Over the centuries, the city was fought over, knocked down and built up again, even before the time of Christ. Then, in 70 A.D., the Roman emperor Titus supervised his men as they leveled most or all of the city. For some years the ruins lay undisturbed, but gradually rebuilding began atop the rubble left by the Romans. Rebuilding has been underway almost ever since. Even in the centuries since the Roman era, Jerusalem has seen its share of fighting, as battles for territory or for religious reasons have surged over the city. Notable among the attackers were the Crusaders in the middle ages, and the Israelis and Arabs of the modem world.

All this disruption has left old Jerusalem as a hodgepodge of narrow crooked lanes, some of them roofed and many with steps leading up or down. Tiny shops line each lane, spilling their wares out onto the walkways as merchants try to gain the attention of passing tourists.

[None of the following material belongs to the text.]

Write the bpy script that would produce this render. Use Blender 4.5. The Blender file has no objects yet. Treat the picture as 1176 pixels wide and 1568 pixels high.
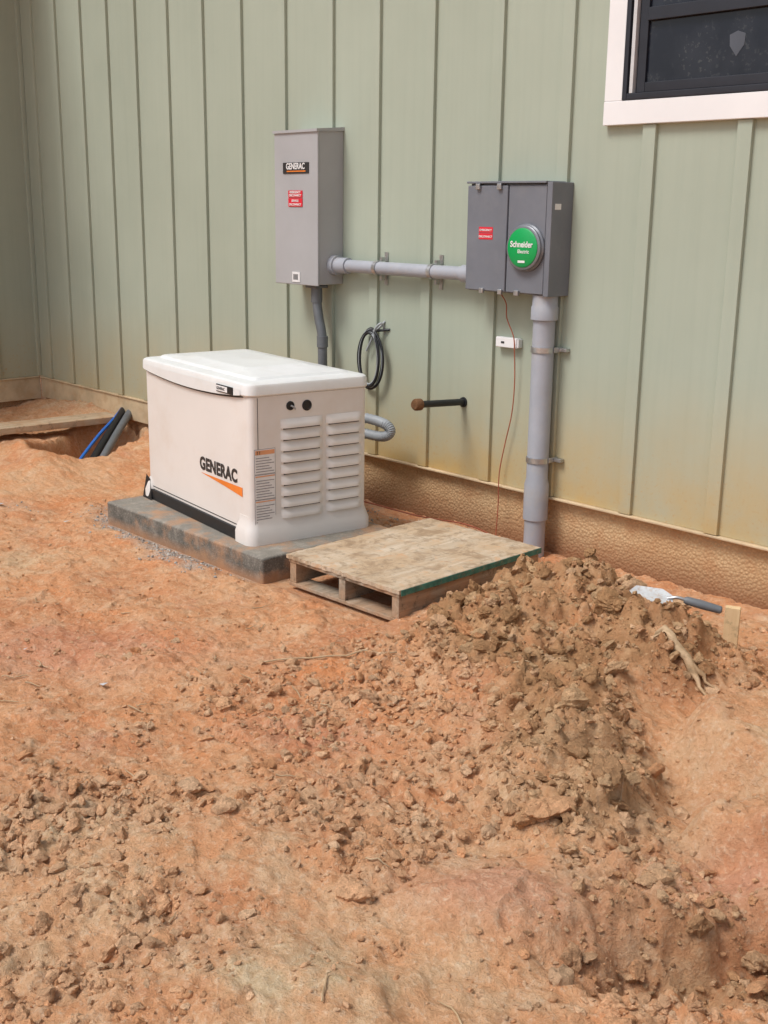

The modern part of Jerusalem was started less than 150 years ago, and it continues to expand. The city's primary industry is diamond-cutting, with the highly visible tourism business a close second. The city is expanding rapidly, with suburbs springing up to the north and west of the city. Most housing is in apartments, because the land is too valuable to allow single-family housing with lawns and the other suburban sprawl to which Americans are accustomed. Even the apartments are small and expensive, local residents relate. Apartments typically are sold, rather than rented.

Most people in Jerusalem do not own automobiles, although there are enough cars to make the streets seem crowded. But, we were told, the import duty on a new automobile is nearly equal to the price of the car. Gasoline sells for nearly $4 per gallon and city dwellers have almost no places to park vehicles. Fortunately, bus service is widespread and frequent, so that the locals do have the means for getting about.

Because the city is so tightly knit, it is possible to walk to many destinations. From our hotel near the main shopping center of Jerusalem, it was about half a mile to the Jaffa Gate, the closest entrance to the Old City. But we could buy groceries, used paperback books in English, souvenirs almost anything, including a MacDonald's hamburger within three or four blocks from the hotel.